### What you will do
Only the lines from the one containing "Keep writing the" through the end of the entries should be repeated, exactly as they appear, first and last included.

— BEGIN Provided information —

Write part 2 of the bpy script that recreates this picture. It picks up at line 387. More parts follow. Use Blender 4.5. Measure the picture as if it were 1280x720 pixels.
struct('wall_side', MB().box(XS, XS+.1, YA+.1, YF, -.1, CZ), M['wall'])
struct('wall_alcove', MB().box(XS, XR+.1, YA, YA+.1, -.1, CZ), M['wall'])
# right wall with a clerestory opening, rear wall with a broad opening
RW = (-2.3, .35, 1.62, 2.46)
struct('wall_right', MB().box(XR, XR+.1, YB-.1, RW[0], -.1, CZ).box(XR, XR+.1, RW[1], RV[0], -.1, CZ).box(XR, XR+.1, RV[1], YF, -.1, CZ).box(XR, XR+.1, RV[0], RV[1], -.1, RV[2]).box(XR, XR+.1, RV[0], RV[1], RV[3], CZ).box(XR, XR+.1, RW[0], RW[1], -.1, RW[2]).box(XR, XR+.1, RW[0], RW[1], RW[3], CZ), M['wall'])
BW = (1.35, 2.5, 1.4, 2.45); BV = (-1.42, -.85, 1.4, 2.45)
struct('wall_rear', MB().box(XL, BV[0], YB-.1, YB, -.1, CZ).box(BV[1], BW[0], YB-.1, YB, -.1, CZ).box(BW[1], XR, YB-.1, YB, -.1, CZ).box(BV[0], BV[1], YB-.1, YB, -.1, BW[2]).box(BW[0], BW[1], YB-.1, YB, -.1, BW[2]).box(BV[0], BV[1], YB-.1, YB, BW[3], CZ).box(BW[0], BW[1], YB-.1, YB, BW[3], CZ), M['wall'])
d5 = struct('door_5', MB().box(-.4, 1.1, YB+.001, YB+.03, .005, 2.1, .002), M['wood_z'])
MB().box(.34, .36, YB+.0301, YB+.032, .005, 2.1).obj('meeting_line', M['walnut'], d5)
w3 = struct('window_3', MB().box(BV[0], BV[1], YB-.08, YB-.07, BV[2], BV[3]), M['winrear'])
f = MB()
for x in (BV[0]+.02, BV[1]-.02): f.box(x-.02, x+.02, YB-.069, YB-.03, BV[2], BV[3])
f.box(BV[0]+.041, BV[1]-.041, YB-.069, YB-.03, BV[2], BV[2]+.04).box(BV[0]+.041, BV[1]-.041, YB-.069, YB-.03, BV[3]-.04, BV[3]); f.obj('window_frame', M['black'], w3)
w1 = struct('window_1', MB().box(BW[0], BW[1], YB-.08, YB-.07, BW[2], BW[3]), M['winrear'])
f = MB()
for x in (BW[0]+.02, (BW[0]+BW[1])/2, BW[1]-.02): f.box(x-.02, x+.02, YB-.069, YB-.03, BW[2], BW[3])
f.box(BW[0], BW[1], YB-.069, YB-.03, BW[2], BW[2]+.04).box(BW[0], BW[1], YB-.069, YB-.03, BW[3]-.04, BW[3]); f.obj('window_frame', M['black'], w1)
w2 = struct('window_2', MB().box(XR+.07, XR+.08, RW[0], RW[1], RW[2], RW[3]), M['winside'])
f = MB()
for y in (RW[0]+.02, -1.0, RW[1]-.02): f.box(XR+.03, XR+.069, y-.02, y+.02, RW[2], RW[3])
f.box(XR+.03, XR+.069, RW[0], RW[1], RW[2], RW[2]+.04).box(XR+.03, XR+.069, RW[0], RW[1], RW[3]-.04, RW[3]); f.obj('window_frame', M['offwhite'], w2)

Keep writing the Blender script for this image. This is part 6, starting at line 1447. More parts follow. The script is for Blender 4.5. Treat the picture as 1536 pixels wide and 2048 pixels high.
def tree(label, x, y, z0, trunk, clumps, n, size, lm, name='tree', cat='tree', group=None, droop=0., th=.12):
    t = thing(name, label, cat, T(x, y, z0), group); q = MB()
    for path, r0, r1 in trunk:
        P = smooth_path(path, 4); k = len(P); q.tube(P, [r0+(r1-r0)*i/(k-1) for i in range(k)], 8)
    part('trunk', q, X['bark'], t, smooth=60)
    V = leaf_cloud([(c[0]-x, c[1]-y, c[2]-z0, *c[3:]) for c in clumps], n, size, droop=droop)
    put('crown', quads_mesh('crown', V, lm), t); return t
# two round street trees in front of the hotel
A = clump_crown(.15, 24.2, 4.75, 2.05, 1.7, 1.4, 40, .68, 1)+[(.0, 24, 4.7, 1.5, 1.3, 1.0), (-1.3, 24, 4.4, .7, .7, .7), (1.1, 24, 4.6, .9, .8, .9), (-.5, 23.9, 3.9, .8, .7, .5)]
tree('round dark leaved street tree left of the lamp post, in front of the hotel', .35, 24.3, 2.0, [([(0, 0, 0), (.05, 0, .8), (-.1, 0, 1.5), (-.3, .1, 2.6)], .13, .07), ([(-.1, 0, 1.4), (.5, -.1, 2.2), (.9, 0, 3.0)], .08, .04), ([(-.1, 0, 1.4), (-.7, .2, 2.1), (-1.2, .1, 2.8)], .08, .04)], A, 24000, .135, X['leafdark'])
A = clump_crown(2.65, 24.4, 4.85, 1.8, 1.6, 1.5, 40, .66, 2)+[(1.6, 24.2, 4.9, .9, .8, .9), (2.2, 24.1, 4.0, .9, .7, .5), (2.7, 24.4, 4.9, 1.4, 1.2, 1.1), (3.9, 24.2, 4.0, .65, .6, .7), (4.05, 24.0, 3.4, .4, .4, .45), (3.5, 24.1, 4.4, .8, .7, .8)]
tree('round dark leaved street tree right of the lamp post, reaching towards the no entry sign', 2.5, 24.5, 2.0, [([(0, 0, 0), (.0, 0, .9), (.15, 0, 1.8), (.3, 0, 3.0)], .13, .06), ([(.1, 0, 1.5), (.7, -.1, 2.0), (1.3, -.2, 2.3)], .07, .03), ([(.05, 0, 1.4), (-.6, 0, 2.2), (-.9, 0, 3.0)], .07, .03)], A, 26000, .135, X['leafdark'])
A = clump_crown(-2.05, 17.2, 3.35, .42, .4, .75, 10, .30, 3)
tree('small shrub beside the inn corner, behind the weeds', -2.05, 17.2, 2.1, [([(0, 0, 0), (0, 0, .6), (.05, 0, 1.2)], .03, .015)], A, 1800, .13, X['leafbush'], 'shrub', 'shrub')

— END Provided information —

### Response to the exercise
Keep writing the Blender script for this image. This is part 6, starting at line 1447. More parts follow. The script is for Blender 4.5. Treat the picture as 1536 pixels wide and 2048 pixels high.
def tree(label, x, y, z0, trunk, clumps, n, size, lm, name='tree', cat='tree', group=None, droop=0., th=.12):
    t = thing(name, label, cat, T(x, y, z0), group); q = MB()
    for path, r0, r1 in trunk:
        P = smooth_path(path, 4); k = len(P); q.tube(P, [r0+(r1-r0)*i/(k-1) for i in range(k)], 8)
    part('trunk', q, X['bark'], t, smooth=60)
    V = leaf_cloud([(c[0]-x, c[1]-y, c[2]-z0, *c[3:]) for c in clumps], n, size, droop=droop)
    put('crown', quads_mesh('crown', V, lm), t); return t
# two round street trees in front of the hotel
A = clump_crown(.15, 24.2, 4.75, 2.05, 1.7, 1.4, 40, .68, 1)+[(.0, 24, 4.7, 1.5, 1.3, 1.0), (-1.3, 24, 4.4, .7, .7, .7), (1.1, 24, 4.6, .9, .8, .9), (-.5, 23.9, 3.9, .8, .7, .5)]
tree('round dark leaved street tree left of the lamp post, in front of the hotel', .35, 24.3, 2.0, [([(0, 0, 0), (.05, 0, .8), (-.1, 0, 1.5), (-.3, .1, 2.6)], .13, .07), ([(-.1, 0, 1.4), (.5, -.1, 2.2), (.9, 0, 3.0)], .08, .04), ([(-.1, 0, 1.4), (-.7, .2, 2.1), (-1.2, .1, 2.8)], .08, .04)], A, 24000, .135, X['leafdark'])
A = clump_crown(2.65, 24.4, 4.85, 1.8, 1.6, 1.5, 40, .66, 2)+[(1.6, 24.2, 4.9, .9, .8, .9), (2.2, 24.1, 4.0, .9, .7, .5), (2.7, 24.4, 4.9, 1.4, 1.2, 1.1), (3.9, 24.2, 4.0, .65, .6, .7), (4.05, 24.0, 3.4, .4, .4, .45), (3.5, 24.1, 4.4, .8, .7, .8)]
tree('round dark leaved street tree right of the lamp post, reaching towards the no entry sign', 2.5, 24.5, 2.0, [([(0, 0, 0), (.0, 0, .9), (.15, 0, 1.8), (.3, 0, 3.0)], .13, .06), ([(.1, 0, 1.5), (.7, -.1, 2.0), (1.3, -.2, 2.3)], .07, .03), ([(.05, 0, 1.4), (-.6, 0, 2.2), (-.9, 0, 3.0)], .07, .03)], A, 26000, .135, X['leafdark'])
A = clump_crown(-2.05, 17.2, 3.35, .42, .4, .75, 10, .30, 3)
tree('small shrub beside the inn corner, behind the weeds', -2.05, 17.2, 2.1, [([(0, 0, 0), (0, 0, .6), (.05, 0, 1.2)], .03, .015)], A, 1800, .13, X['leafbush'], 'shrub', 'shrub')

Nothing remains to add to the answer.